* AIM
Quote the data below in full, please, without altering anything.

+++ INFORMATION SHOWN

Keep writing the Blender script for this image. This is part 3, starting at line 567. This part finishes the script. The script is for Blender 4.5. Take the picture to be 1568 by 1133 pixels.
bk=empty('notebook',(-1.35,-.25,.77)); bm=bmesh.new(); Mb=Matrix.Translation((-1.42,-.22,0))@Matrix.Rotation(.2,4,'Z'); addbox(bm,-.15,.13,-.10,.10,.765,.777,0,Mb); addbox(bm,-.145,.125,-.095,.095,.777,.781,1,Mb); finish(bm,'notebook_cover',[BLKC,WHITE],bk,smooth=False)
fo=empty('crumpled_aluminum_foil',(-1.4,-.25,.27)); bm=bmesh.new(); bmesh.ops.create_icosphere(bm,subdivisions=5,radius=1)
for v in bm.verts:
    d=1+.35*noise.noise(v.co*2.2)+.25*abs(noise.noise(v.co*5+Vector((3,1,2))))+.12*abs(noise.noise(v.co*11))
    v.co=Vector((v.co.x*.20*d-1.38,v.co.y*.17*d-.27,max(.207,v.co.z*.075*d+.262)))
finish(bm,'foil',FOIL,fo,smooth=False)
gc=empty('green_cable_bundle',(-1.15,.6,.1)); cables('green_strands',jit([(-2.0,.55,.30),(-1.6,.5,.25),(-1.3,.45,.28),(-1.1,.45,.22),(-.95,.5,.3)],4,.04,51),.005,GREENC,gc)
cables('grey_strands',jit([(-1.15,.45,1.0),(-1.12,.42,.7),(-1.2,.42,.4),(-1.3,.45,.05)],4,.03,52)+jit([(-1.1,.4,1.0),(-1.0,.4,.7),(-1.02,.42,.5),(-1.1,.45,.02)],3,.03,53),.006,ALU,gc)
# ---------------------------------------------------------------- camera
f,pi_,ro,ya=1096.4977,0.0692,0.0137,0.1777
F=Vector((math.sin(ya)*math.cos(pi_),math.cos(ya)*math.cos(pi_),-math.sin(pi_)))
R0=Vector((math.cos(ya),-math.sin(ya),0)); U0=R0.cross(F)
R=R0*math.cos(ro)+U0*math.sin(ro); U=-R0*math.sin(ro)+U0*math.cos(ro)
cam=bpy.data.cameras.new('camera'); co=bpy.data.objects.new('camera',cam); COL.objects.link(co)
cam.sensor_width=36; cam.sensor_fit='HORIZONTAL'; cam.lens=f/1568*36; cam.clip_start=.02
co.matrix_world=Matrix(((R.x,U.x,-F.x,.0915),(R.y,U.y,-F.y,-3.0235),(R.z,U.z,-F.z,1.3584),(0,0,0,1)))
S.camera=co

++++++

* RESULT
Keep writing the Blender script for this image. This is part 3, starting at line 567. This part finishes the script. The script is for Blender 4.5. Take the picture to be 1568 by 1133 pixels.
bk=empty('notebook',(-1.35,-.25,.77)); bm=bmesh.new(); Mb=Matrix.Translation((-1.42,-.22,0))@Matrix.Rotation(.2,4,'Z'); addbox(bm,-.15,.13,-.10,.10,.765,.777,0,Mb); addbox(bm,-.145,.125,-.095,.095,.777,.781,1,Mb); finish(bm,'notebook_cover',[BLKC,WHITE],bk,smooth=False)
fo=empty('crumpled_aluminum_foil',(-1.4,-.25,.27)); bm=bmesh.new(); bmesh.ops.create_icosphere(bm,subdivisions=5,radius=1)
for v in bm.verts:
    d=1+.35*noise.noise(v.co*2.2)+.25*abs(noise.noise(v.co*5+Vector((3,1,2))))+.12*abs(noise.noise(v.co*11))
    v.co=Vector((v.co.x*.20*d-1.38,v.co.y*.17*d-.27,max(.207,v.co.z*.075*d+.262)))
finish(bm,'foil',FOIL,fo,smooth=False)
gc=empty('green_cable_bundle',(-1.15,.6,.1)); cables('green_strands',jit([(-2.0,.55,.30),(-1.6,.5,.25),(-1.3,.45,.28),(-1.1,.45,.22),(-.95,.5,.3)],4,.04,51),.005,GREENC,gc)
cables('grey_strands',jit([(-1.15,.45,1.0),(-1.12,.42,.7),(-1.2,.42,.4),(-1.3,.45,.05)],4,.03,52)+jit([(-1.1,.4,1.0),(-1.0,.4,.7),(-1.02,.42,.5),(-1.1,.45,.02)],3,.03,53),.006,ALU,gc)
# ---------------------------------------------------------------- camera
f,pi_,ro,ya=1096.4977,0.0692,0.0137,0.1777
F=Vector((math.sin(ya)*math.cos(pi_),math.cos(ya)*math.cos(pi_),-math.sin(pi_)))
R0=Vector((math.cos(ya),-math.sin(ya),0)); U0=R0.cross(F)
R=R0*math.cos(ro)+U0*math.sin(ro); U=-R0*math.sin(ro)+U0*math.cos(ro)
cam=bpy.data.cameras.new('camera'); co=bpy.data.objects.new('camera',cam); COL.objects.link(co)
cam.sensor_width=36; cam.sensor_fit='HORIZONTAL'; cam.lens=f/1568*36; cam.clip_start=.02
co.matrix_world=Matrix(((R.x,U.x,-F.x,.0915),(R.y,U.y,-F.y,-3.0235),(R.z,U.z,-F.z,1.3584),(0,0,0,1)))
S.camera=co